## EXERCISE GOAL
Copy out each line that includes the word "picture".

## SOURCE DATA
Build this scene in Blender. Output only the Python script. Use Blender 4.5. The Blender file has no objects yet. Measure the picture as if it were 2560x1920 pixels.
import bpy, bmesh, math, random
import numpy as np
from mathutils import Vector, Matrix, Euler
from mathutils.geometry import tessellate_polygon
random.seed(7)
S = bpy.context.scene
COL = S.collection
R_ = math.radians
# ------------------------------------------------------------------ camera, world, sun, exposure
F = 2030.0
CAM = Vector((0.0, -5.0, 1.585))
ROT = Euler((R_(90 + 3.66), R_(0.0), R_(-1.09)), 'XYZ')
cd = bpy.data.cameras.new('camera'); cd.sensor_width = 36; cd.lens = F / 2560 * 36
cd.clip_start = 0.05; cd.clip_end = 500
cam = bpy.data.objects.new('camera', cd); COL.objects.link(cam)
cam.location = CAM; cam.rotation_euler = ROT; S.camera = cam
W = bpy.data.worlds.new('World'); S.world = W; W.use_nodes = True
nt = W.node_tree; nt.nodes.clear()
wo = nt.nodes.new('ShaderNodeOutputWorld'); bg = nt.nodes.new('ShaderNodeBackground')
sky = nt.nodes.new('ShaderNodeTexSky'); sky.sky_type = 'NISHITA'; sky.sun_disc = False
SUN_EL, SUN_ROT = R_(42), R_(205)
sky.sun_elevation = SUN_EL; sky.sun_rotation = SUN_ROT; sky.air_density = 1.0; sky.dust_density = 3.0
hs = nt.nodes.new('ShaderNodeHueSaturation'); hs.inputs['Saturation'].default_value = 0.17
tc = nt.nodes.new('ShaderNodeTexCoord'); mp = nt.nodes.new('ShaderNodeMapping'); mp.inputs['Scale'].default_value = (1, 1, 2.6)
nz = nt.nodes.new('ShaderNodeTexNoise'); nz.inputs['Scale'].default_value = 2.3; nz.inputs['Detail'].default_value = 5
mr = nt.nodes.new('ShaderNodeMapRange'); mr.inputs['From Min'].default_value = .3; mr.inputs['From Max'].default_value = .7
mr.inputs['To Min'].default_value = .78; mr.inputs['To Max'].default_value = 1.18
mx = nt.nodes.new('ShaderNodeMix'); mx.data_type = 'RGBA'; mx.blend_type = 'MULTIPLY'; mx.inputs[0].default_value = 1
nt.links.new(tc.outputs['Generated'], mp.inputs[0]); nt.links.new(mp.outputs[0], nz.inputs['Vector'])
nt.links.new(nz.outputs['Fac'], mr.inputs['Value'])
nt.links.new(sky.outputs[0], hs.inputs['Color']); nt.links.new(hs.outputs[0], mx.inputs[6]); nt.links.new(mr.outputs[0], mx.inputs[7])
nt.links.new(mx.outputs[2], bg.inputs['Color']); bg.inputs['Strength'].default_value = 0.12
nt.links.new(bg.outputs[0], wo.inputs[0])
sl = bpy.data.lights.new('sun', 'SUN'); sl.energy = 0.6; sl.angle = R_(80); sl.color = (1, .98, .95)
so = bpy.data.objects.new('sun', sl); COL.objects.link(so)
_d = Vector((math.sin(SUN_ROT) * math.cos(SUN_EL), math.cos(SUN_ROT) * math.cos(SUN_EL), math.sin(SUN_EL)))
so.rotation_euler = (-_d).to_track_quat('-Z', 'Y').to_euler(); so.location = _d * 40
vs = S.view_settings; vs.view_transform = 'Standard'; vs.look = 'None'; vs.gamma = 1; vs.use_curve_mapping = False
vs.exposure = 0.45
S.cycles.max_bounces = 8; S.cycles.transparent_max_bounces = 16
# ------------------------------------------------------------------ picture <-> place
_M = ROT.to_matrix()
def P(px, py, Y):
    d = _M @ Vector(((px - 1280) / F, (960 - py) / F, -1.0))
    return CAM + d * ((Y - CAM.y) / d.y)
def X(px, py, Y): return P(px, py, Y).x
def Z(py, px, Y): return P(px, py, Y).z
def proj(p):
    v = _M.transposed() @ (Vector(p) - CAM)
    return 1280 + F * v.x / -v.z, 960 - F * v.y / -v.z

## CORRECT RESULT
Build this scene in Blender. Output only the Python script. Use Blender 4.5. The Blender file has no objects yet. Measure the picture as if it were 2560x1920 pixels.
# ------------------------------------------------------------------ picture <-> place